The transformations between T, Box<T>, Rc<T>, Arc<T>, etc. are mechanical, so I expect someone will write a refactoring tool that makes a giant PR for you automatically. (Subject to certain limits, like if you're actually cloning the ref-counted pointer, it's indeed harder to go back.) Would that satisfy your need?

> To be fair, though, we use Rust the way it wasn't specifically designed for (large "enterprise" software, think Java-like enterprise).

IMHO, this is a valid use case for Rust. I'm not saying everyone should stop using Java (in some cases I think it's significantly faster to write) but Rust has some strong performance advantages and no data races in safe code.

1 comments

>Would that satisfy your need?

It's not always possible to change the data structure -- different ways of modeling data have different trade-offs. So, for me it is about not having to make a choice than about tools that will help you to change your mind.

Also, it could be something like structure coming from a 3rd-party crate using borrowing and you want to stick it into "Arc" of some sort. Or put it (with the thing it borrows from) into a lifetime-less struct, so you don't have to care about these lifetimes.

>IMHO, this is a valid use case for Rust.

I very much hope so :)

> It's not always possible to change the data structure -- different ways of modeling data have different trade-offs.

I agree with "different ways of modeling data have different trade-offs", but I don't understand how that leads to "it's not always possible to change the data structure". I revisit trade-offs all the time.

Could you explain? I might need a concrete example.

> Also, it could be something like structure coming from a 3rd-party crate using borrowing and you want to stick it into "Arc" of some sort. Or put it (with the thing it borrows from) into a lifetime-less struct, so you don't have to care about these lifetimes.

Yeah, certainly the refactoring becomes harder (maybe implausible to do automatically) when you can't change both sides in one PR, and when you have to convince someone else to change their interface / bump the major version. It still can be done (partially?) by hand at least; it's just a matter of cost/benefit.

>Could you explain?

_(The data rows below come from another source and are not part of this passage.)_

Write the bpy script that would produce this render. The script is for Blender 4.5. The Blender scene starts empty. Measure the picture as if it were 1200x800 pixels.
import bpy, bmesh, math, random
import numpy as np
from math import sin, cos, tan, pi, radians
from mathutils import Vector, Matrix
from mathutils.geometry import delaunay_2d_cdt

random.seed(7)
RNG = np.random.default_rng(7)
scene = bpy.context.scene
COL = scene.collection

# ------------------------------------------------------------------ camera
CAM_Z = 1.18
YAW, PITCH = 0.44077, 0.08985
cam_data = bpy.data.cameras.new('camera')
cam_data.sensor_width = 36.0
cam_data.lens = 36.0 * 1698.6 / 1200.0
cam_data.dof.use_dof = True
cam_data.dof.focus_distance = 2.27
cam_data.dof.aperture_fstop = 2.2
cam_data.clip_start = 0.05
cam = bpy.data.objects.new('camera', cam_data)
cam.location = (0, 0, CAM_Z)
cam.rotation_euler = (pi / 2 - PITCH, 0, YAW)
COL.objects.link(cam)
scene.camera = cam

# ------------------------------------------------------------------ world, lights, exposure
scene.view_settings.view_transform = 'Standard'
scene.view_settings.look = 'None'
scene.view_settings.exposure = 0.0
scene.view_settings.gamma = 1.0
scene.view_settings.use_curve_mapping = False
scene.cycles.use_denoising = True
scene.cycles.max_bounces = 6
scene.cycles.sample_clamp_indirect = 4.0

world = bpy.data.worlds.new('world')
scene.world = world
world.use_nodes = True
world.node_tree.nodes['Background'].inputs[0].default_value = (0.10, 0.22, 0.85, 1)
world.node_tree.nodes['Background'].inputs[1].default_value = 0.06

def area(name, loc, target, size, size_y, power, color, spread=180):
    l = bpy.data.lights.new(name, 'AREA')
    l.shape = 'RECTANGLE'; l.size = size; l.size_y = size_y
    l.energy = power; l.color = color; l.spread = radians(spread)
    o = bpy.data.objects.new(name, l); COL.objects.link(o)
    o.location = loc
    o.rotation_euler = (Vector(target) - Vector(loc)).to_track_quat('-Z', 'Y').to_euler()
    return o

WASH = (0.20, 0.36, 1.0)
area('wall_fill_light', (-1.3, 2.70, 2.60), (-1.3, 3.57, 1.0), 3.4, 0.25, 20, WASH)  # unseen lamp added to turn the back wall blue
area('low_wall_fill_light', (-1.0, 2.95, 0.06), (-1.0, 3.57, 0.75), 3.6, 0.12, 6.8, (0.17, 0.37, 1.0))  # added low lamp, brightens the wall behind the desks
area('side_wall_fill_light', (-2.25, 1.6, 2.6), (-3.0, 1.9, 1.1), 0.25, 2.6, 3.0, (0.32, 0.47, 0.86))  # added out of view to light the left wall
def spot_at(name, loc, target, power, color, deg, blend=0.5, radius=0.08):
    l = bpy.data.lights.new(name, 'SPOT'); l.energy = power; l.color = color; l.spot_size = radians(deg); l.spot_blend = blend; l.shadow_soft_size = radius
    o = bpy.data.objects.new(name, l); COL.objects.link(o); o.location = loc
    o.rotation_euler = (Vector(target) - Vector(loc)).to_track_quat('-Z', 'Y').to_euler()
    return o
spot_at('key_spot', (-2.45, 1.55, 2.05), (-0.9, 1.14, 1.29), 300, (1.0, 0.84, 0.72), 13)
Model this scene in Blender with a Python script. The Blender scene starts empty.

I might need a concrete example.

You might want different trade-offs in different places.

Like, in our case, the conflict is between three different representations:

1. Typed Rust structs 2. Vector with indexes 3. Untyped structs (HashMap of strings to values, essentially)

None of them covers 100% of the use-cases we have (though we also not sure exactly are these the use-cases we will have year from now? three years from now?), and some parts of the system needs to work with all of them.

>Yeah, certainly the refactoring becomes harder (maybe implausible to do automatically) when you can't change both sides in one PR, and when you have to convince someone else to change their interface / bump the major version. It still can be done (partially?) by hand at least; it's just a matter of cost/benefit.

One case was Transaction from postgres crate, which uses lifetime. But I want to stuff it in Arc. Would be possible, if Transaction itself used Arc instead of borrowing, but there are about zero reasons for them to change API that way.

I think the typical way to move from one lifetime to another, especially for a borrowed object, is copying?
Cloning is not always possible (performance reasons, non-cloneable data, etc) and would not necessarily remove lifetime (for example, it could be a struct, defined somewhere else, with a lifetime parameter).